• WHAT YOU ARE ASKED TO DO
Copy out the listing that follows exactly, dropping every picture.

• DATA
-*-

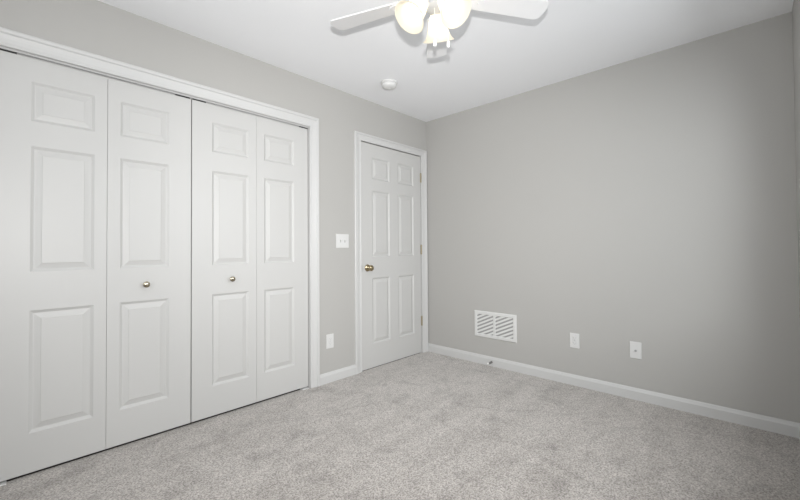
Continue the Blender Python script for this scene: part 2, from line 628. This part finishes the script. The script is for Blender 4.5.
# knob: rosette, neck and round knob
KX, KZ = -0.862, 0.919
bm = bmesh.new()  # dark floor strip painted as the shade below the doors
lathe(bm, [(0.0325, -0.003), (0.0325, 0.002), (0.030, 0.006), (0.024, 0.009), (0.016, 0.012), (0.013, 0.015), (0.012, 0.026), (0.015, 0.030),
           (0.022, 0.034), (0.0265, 0.041), (0.0275, 0.049), (0.0255, 0.057), (0.019, 0.063), (0.008, 0.0655), (0.001, 0.066)],
      36, to_front((KX, 0.003, KZ)))
k = obj('door_knob', bm, M_BRASS, door, True)
k['label'] = 'round antique brass knob'
bm = bmesh.new()  # dark floor strip painted as the shade below the doors
box(bm, dx0 - 0.005, dx0 + 0.004, 0.0005, 0.012, KZ - 0.03, KZ + 0.03, 0.001, 1)
o_ = obj('latch_plate', bm, M_STEEL, door)
for z in (1.829, 1.079, 0.338):
    bm = bmesh.new()  # second dark block, painted shade of the gap at the pivot end
    mt = Matrix.Translation((dx1 + 0.003, -0.0045, z))
    for q in range(5):
        a, b_ = -0.047 + q * 0.019, -0.047 + q * 0.019 + 0.018
        lathe(bm, [(0.0070, a), (0.0078, a + 0.001), (0.0078, b_ - 0.001), (0.0070, b_)], 14, mt)
    lathe(bm, [(0.003, -0.052), (0.005, -0.050), (0.005, -0.047)], 14, mt)
    lathe(bm, [(0.005, 0.047), (0.005, 0.050), (0.003, 0.053)], 14, mt)
    box(bm, dx1 - 0.005, dx1 + 0.013, -0.0012, 0.0022, z - 0.047, z + 0.047)
    h = obj('hinge', bm, M_HINGE, door, True)
    h['label'] = 'brass butt hinge'


# ------------------------------------------------------------------ wall plates
def plate_bm(w, h, d=0.006):
    bm = bmesh.new()  # second dark block, painted shade of the gap at the pivot end
    box(bm, -w / 2, w / 2, -d, 0, -h / 2, h / 2, 0.0022, 2)
    return bm


def screw(bm, x, z, d=0.006):
    lathe(bm, [(0.0032, 0), (0.0030, 0.0008), (0.0015, 0.0012)], 10, to_front((x, -d, z)))


sw = tag(empty('light_switch', (-1.149, 0, 1.159)), 'white double light switch plate on the wall left of the door', 'light switch')
obj('plate', plate_bm(0.133, 0.118), M_PLASTIC, sw)
for x in (-0.023, 0.023):
    bm = bmesh.new()  # second dark block, painted shade of the gap at the pivot end
    box(bm, x - 0.005, x + 0.005, -0.0068, -0.0055, -0.012, 0.012)
    obj('toggle_slot', bm, M_GREY, sw)
    bm = bmesh.new()  # second dark block, painted shade of the gap at the pivot end
    box(bm, -0.0042, 0.0042, -0.013, 0.0, -0.0055, 0.0055, 0.0012, 2)
    obj('toggle', bm, M_PLASTIC, sw, loc=(x, -0.0055, 0.001), rot=(math.radians(-28), 0, 0))
    for z in (0.030, -0.030):
        bm = bmesh.new()
        screw(bm, x, z)
        obj('screw', bm, M_PLASTIC, sw, True)


def outlet(loc, rz, label):
    root = tag(empty('wall_outlet', loc, rz), label, 'electrical outlet', 'wall outlets')
    obj('plate', plate_bm(0.072, 0.116), M_PLASTIC, root)
    for z in (-0.0195, 0.0195):
        bm = bmesh.new()
        box(bm, -0.0165, 0.0165, -0.0078, -0.0055, z - 0.0145, z + 0.0145, 0.004, 2)
        r = obj('receptacle', bm, M_PLASTIC, root)
        bm = bmesh.new()
        box(bm, -0.0085, -0.0065, -0.0082, -0.0074, z - 0.002, z + 0.007)
        box(bm, 0.0060, 0.0080, -0.0082, -0.0074, z - 0.001, z + 0.006)
        lathe(bm, [(0.0026, 0), (0.0026, 0.0008)], 10, to_front((0, -0.0074, z - 0.0075)))
        obj('slots', bm, M_GREY, r)
    bm = bmesh.new()  # second dark block, painted shade of the gap at the pivot end
    screw(bm, 0, 0)
    obj('screw', bm, M_STEEL, root, True)
    return root


outlet((-1.281, 0, 0.339), 0, 'white outlet plate low between the closet casing and the door')
outlet((XB, -1.496, 0.357), RB, 'white duplex outlet plate on the right wall, next to the vent')

jk = tag(empty('cable_jack_plate', (XB, -1.913, 0.357), RB), 'white wall plate with one dark round cable socket in its middle', 'cable outlet')
obj('plate', plate_bm(0.073, 0.118), M_PLASTIC, jk)
bm = bmesh.new()  # dark floor strip painted as the shade below the doors
lathe(bm, [(0.0078, 0), (0.0078, 0.003), (0.0055, 0.0032), (0.0055, 0.010), (0.0042, 0.010), (0.0042, 0.004)], 16, to_front((0, -0.006, -0.003)))
c_ = obj('socket', bm, M_GREY, jk, True)
c_['label'] = 'dark round coax socket'
for z in (0.042, -0.042):
    bm = bmesh.new()  # second dark block, painted shade of the gap at the pivot end
    screw(bm, 0, z)
    obj('screw', bm, M_PLASTIC, jk, True)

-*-

• THE REPLY
Continue the Blender Python script for this scene: part 2, from line 628. This part finishes the script. The script is for Blender 4.5.
# knob: rosette, neck and round knob
KX, KZ = -0.862, 0.919
bm = bmesh.new()  # dark floor strip painted as the shade below the doors
lathe(bm, [(0.0325, -0.003), (0.0325, 0.002), (0.030, 0.006), (0.024, 0.009), (0.016, 0.012), (0.013, 0.015), (0.012, 0.026), (0.015, 0.030),
           (0.022, 0.034), (0.0265, 0.041), (0.0275, 0.049), (0.0255, 0.057), (0.019, 0.063), (0.008, 0.0655), (0.001, 0.066)],
      36, to_front((KX, 0.003, KZ)))
k = obj('door_knob', bm, M_BRASS, door, True)
k['label'] = 'round antique brass knob'
bm = bmesh.new()  # dark floor strip painted as the shade below the doors
box(bm, dx0 - 0.005, dx0 + 0.004, 0.0005, 0.012, KZ - 0.03, KZ + 0.03, 0.001, 1)
o_ = obj('latch_plate', bm, M_STEEL, door)
for z in (1.829, 1.079, 0.338):
    bm = bmesh.new()  # second dark block, painted shade of the gap at the pivot end
    mt = Matrix.Translation((dx1 + 0.003, -0.0045, z))
    for q in range(5):
        a, b_ = -0.047 + q * 0.019, -0.047 + q * 0.019 + 0.018
        lathe(bm, [(0.0070, a), (0.0078, a + 0.001), (0.0078, b_ - 0.001), (0.0070, b_)], 14, mt)
    lathe(bm, [(0.003, -0.052), (0.005, -0.050), (0.005, -0.047)], 14, mt)
    lathe(bm, [(0.005, 0.047), (0.005, 0.050), (0.003, 0.053)], 14, mt)
    box(bm, dx1 - 0.005, dx1 + 0.013, -0.0012, 0.0022, z - 0.047, z + 0.047)
    h = obj('hinge', bm, M_HINGE, door, True)
    h['label'] = 'brass butt hinge'


# ------------------------------------------------------------------ wall plates
def plate_bm(w, h, d=0.006):
    bm = bmesh.new()  # second dark block, painted shade of the gap at the pivot end
    box(bm, -w / 2, w / 2, -d, 0, -h / 2, h / 2, 0.0022, 2)
    return bm


def screw(bm, x, z, d=0.006):
    lathe(bm, [(0.0032, 0), (0.0030, 0.0008), (0.0015, 0.0012)], 10, to_front((x, -d, z)))


sw = tag(empty('light_switch', (-1.149, 0, 1.159)), 'white double light switch plate on the wall left of the door', 'light switch')
obj('plate', plate_bm(0.133, 0.118), M_PLASTIC, sw)
for x in (-0.023, 0.023):
    bm = bmesh.new()  # second dark block, painted shade of the gap at the pivot end
    box(bm, x - 0.005, x + 0.005, -0.0068, -0.0055, -0.012, 0.012)
    obj('toggle_slot', bm, M_GREY, sw)
    bm = bmesh.new()  # second dark block, painted shade of the gap at the pivot end
    box(bm, -0.0042, 0.0042, -0.013, 0.0, -0.0055, 0.0055, 0.0012, 2)
    obj('toggle', bm, M_PLASTIC, sw, loc=(x, -0.0055, 0.001), rot=(math.radians(-28), 0, 0))
    for z in (0.030, -0.030):
        bm = bmesh.new()
        screw(bm, x, z)
        obj('screw', bm, M_PLASTIC, sw, True)


def outlet(loc, rz, label):
    root = tag(empty('wall_outlet', loc, rz), label, 'electrical outlet', 'wall outlets')
    obj('plate', plate_bm(0.072, 0.116), M_PLASTIC, root)
    for z in (-0.0195, 0.0195):
        bm = bmesh.new()
        box(bm, -0.0165, 0.0165, -0.0078, -0.0055, z - 0.0145, z + 0.0145, 0.004, 2)
        r = obj('receptacle', bm, M_PLASTIC, root)
        bm = bmesh.new()
        box(bm, -0.0085, -0.0065, -0.0082, -0.0074, z - 0.002, z + 0.007)
        box(bm, 0.0060, 0.0080, -0.0082, -0.0074, z - 0.001, z + 0.006)
        lathe(bm, [(0.0026, 0), (0.0026, 0.0008)], 10, to_front((0, -0.0074, z - 0.0075)))
        obj('slots', bm, M_GREY, r)
    bm = bmesh.new()  # second dark block, painted shade of the gap at the pivot end
    screw(bm, 0, 0)
    obj('screw', bm, M_STEEL, root, True)
    return root


outlet((-1.281, 0, 0.339), 0, 'white outlet plate low between the closet casing and the door')
outlet((XB, -1.496, 0.357), RB, 'white duplex outlet plate on the right wall, next to the vent')

jk = tag(empty('cable_jack_plate', (XB, -1.913, 0.357), RB), 'white wall plate with one dark round cable socket in its middle', 'cable outlet')
obj('plate', plate_bm(0.073, 0.118), M_PLASTIC, jk)
bm = bmesh.new()  # dark floor strip painted as the shade below the doors
lathe(bm, [(0.0078, 0), (0.0078, 0.003), (0.0055, 0.0032), (0.0055, 0.010), (0.0042, 0.010), (0.0042, 0.004)], 16, to_front((0, -0.006, -0.003)))
c_ = obj('socket', bm, M_GREY, jk, True)
c_['label'] = 'dark round coax socket'
for z in (0.042, -0.042):
    bm = bmesh.new()  # second dark block, painted shade of the gap at the pivot end
    screw(bm, 0, z)
    obj('screw', bm, M_PLASTIC, jk, True)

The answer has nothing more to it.